[BRIEF] Find all the lines with "that" and gather them.

════════

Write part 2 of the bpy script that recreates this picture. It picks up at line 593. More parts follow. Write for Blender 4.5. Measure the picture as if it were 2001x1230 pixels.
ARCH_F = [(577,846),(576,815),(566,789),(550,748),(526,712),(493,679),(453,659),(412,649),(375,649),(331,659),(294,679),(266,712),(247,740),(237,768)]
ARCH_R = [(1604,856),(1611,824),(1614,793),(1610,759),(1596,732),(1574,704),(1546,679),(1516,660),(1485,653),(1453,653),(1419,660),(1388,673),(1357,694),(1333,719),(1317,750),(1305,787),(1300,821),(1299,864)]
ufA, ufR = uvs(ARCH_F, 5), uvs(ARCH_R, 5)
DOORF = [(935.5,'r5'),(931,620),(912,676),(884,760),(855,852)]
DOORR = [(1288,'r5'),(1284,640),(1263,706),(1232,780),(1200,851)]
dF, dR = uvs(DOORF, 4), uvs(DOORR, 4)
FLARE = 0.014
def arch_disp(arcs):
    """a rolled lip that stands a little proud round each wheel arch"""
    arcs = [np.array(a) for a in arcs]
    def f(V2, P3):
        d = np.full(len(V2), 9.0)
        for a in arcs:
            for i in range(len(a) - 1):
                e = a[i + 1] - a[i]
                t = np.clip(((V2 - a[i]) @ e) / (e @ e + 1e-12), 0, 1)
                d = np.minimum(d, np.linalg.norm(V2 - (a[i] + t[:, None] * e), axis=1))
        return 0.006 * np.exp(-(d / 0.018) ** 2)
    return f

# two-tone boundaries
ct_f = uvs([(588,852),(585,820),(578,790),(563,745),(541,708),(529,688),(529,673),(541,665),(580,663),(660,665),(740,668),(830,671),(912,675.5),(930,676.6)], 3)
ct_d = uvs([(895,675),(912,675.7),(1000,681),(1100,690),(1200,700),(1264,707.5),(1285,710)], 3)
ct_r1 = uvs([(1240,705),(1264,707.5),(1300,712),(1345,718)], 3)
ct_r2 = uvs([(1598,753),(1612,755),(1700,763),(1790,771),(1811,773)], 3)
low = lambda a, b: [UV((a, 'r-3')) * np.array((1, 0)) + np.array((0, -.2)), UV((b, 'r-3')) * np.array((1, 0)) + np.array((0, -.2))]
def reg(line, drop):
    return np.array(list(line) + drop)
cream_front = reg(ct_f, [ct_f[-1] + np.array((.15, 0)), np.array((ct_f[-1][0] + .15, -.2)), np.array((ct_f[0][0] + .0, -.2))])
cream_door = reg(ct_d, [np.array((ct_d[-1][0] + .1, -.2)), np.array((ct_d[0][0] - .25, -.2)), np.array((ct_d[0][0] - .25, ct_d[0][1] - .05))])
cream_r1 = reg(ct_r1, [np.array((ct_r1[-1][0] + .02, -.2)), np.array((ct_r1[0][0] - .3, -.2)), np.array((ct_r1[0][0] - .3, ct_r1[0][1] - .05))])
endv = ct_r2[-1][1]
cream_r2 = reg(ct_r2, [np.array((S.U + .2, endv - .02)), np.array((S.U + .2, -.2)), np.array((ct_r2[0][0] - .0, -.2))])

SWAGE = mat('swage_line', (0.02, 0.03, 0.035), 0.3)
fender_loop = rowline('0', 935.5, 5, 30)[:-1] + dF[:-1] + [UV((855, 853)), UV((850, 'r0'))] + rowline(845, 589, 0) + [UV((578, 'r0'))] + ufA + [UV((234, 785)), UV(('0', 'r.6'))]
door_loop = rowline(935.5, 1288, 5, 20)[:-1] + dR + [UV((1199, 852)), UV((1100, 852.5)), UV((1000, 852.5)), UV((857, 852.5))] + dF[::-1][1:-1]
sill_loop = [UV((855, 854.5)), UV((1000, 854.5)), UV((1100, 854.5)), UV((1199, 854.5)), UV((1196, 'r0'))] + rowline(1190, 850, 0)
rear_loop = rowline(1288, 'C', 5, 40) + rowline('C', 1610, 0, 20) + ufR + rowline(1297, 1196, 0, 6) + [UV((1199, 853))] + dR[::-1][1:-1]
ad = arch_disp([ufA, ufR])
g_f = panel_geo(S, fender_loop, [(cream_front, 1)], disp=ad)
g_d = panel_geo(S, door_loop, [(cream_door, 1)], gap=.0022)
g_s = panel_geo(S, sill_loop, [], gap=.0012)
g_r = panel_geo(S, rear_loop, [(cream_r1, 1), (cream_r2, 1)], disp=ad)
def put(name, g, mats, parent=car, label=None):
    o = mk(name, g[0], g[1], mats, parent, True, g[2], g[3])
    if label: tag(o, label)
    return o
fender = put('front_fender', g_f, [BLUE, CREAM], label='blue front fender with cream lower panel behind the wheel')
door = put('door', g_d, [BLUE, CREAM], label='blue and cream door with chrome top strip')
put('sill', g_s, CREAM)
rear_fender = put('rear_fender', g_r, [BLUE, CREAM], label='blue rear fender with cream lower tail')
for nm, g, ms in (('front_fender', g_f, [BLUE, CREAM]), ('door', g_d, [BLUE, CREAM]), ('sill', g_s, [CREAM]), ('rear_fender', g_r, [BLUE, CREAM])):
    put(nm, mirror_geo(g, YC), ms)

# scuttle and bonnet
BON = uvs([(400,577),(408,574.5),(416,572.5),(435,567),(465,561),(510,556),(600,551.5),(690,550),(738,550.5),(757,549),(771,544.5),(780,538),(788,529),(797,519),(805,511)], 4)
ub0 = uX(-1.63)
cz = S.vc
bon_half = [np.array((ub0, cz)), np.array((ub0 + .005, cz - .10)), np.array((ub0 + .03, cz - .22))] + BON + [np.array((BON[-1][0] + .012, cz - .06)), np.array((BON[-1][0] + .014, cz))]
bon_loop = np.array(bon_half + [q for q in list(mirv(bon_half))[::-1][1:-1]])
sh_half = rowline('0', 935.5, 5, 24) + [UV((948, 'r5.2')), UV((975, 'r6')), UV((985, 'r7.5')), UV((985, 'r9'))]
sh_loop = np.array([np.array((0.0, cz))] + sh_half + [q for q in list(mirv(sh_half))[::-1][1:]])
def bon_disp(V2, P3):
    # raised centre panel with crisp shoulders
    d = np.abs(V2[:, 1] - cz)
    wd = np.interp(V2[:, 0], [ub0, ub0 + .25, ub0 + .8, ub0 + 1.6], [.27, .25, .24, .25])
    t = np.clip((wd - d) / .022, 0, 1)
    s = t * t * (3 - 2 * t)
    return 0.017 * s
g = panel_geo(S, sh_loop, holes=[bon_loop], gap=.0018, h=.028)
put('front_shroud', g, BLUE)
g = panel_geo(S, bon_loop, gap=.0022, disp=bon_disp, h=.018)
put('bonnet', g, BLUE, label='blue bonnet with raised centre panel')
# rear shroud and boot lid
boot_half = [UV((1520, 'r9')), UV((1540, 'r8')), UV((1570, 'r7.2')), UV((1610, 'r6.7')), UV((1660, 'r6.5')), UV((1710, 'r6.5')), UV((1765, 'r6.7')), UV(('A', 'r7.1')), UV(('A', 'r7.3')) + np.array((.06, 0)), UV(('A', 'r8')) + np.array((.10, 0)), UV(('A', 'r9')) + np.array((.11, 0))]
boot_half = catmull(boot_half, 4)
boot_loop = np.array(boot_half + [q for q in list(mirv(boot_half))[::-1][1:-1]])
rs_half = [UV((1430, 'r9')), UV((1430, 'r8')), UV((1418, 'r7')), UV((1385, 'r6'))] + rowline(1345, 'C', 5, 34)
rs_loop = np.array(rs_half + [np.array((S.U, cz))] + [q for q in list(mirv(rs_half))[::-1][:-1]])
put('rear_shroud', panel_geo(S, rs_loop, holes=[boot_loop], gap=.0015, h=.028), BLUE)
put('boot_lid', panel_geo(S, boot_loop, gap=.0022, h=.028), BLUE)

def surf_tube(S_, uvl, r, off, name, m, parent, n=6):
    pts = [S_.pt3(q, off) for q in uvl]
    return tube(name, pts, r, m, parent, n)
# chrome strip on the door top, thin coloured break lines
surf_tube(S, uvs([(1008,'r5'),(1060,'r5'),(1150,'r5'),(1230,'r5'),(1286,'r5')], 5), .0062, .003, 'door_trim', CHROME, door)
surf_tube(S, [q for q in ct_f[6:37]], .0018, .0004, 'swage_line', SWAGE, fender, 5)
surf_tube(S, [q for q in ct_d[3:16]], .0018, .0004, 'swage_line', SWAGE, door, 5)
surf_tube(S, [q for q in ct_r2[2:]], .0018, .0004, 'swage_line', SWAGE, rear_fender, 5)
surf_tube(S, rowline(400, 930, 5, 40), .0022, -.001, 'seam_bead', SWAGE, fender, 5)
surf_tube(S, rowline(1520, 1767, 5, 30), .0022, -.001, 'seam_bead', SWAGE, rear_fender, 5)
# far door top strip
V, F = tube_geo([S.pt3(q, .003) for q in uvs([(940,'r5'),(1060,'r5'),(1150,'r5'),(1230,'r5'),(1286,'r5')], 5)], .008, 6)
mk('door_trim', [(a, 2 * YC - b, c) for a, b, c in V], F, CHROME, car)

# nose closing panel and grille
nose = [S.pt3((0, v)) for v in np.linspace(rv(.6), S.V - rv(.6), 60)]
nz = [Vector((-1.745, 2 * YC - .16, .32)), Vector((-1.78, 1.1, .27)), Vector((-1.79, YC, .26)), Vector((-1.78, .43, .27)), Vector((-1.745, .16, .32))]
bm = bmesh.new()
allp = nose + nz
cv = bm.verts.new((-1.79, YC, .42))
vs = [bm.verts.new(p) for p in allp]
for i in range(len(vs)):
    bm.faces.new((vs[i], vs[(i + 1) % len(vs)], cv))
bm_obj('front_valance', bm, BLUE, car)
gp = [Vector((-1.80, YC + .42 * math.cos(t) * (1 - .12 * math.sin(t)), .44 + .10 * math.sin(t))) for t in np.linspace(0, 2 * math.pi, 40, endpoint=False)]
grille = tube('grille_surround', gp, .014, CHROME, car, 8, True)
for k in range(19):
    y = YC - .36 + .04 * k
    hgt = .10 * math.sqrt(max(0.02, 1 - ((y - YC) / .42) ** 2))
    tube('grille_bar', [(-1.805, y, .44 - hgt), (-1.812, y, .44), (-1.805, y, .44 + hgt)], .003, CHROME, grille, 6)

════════

[CORRECT OUTPUT]
Write part 2 of the bpy script that recreates this picture. It picks up at line 593. More parts follow. Write for Blender 4.5. Measure the picture as if it were 2001x1230 pixels.
    """a rolled lip that stands a little proud round each wheel arch"""